Food for the Creative Web Designer

February 10, 2010

I have read a couple of articles recently that I wanted to pass along.

  • Cookie Cutter Web sites – This post from Think Vitamin is a challenge to create sites that reflect the personality of the company, product, or person we are designing for. The author’s presupposition is that more and more Web sites look the same. The challenge is to think beyond the standard “recipe” and not just follow the pattern of everyone else. What I like about the article is that she goes on stating the problem and gives some very practical advice on how to think past the cookie cutter. She states several of the conventions we typically follow and challenges the reader to consider how to do things a bit differently.
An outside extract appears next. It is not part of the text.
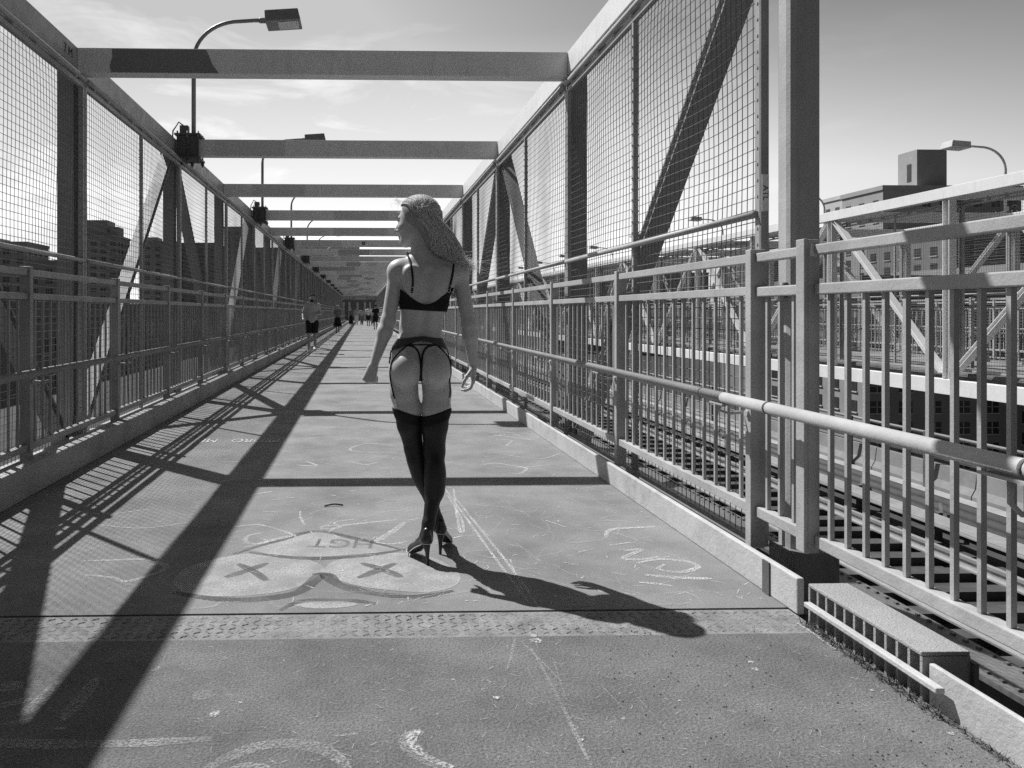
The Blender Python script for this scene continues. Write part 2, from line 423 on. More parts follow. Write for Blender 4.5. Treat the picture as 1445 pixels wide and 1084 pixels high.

She includes many great examples of how other designers have challenged the conventions or just stretched them a bit to create a site that has a unique personality and distinguishes site from the many others out there. I came away with a list of things that I want to think about as I approach any new design project in the future.
  • Content is King – Colin James Firth challenges designers to consider the content and the message of the content when creating a new Web site. Colin argues that too many designs weaken the message of the Web site by not taking the content into account in the visual design. He encourages designers to think about how to present the message of the Web site through the visual design. He believes that copywriters can help us become better communicators. This article is a great companion to the cookie cutter article I have already mentioned.
  • CSS3 – There have been several articles of late about CSS3 and specifically CSS3 animations. Smashing Magazine highlighted 50 Brilliant CSS3 and Javascript Coding Techniques. There are some really inspiring examples of what some designers are achieving with CSS3 animations. Web Designer Wall showcased 47 Amazing CSS3 Animation Demos.
  • Neutron Creations Blog – I came across this site last week. I really like the work of Elliot Jay Stocks. I am a Firefox user. I liked the design of this blog so I wanted to capture it in Little Snapper. When I viewed the site in Webkit built into Little Snapper, I noticed a CSS animation that really added to the personality of the site. I encourage you to open it up in Safari and have a look. Nice job Elliot.
  • Web Owners Need more than a Web designer – Paul Boag outlines the need for generalists in the Web design industry. He argues that being a Web designer in the 21st century involves more than building a Web site. They “need to have a good understanding of business practices, site analytics, marketing, copywriting, social media and more.” He encourages Web designers to broaden their knowledge in these areas. I would consider myself more of generalist so I appreciated the article. I have a variety of interests and enjoy being involved in more than just the Web site. I was very encouraged by one client’s recent comments to me. She said she appreciated me challenging her team to think more about the content and the strategy of the site we were working on together.
  • In Defense of The Jack of All Trades – I appreciated this post by Mindy Wagner back in October. She outlines why being a generalist worked for her. She outlined several qualities that she thinks makes a successful generalist. I found that I shared those qualities. It gave me more confidence to embrace who I am. I just recently left a job where I was a jack of many trades. I had to be to get things done because there was no one else there that could or would do it. I enjoyed that role. I hope in my future employment to find a place where I fit well and can contribute out of my strengths and broad knowledge base.